[seqfan] Re: Destinies of sums of proper divisors.

franktaw at netscape.net franktaw at netscape.net
Mon Jul 6 19:48:26 CEST 2009


Actually, if n is large with many prime divisors, and is divisible by 
larger power of 2, the next term is quite likely to continue to be 
divisible by that power of 2; it is perhaps as likely to to increase 
this exponent as it is to decrease it.  So these trajectories do not, 
in general, get stuck in this particular pattern.

On the other hand, almost everybody who has worked with these things 
believes that there are, indeed, divergent trajectories, and that 276 
is very likely one of them.

Franklin T. Adams-Watters


-----Original Message-----
From: David Wilson <dwilson at gambitcomm.com>

I also wanted to make this observation on aliquot sequences:

Let s(n) be the sum of divisors of n, and f(n) = s(n)-n be the sum of
aliquot divisors. We are discussing the trajectory of f(n).

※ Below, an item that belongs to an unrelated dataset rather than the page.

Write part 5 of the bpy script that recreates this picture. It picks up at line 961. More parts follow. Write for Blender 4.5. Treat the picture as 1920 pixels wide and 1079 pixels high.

Note that if n is a large number of the form 28k with k odd, then f(n)
is likely to be a yet larger number of this form. If a sufficiently
large number of this form occurs in the trajectory of n, the subsequent
trajectory is likely retain that form and grow. Once it has grown
sufficiently large, in the unlikely event it loses the form 28k, it is
likely to recover that form after a few iterations
and resume its growth.

For this reason, I conjecture that f(n) is very likely to include
divergent trajectories, and that n = 276 is probably one of them.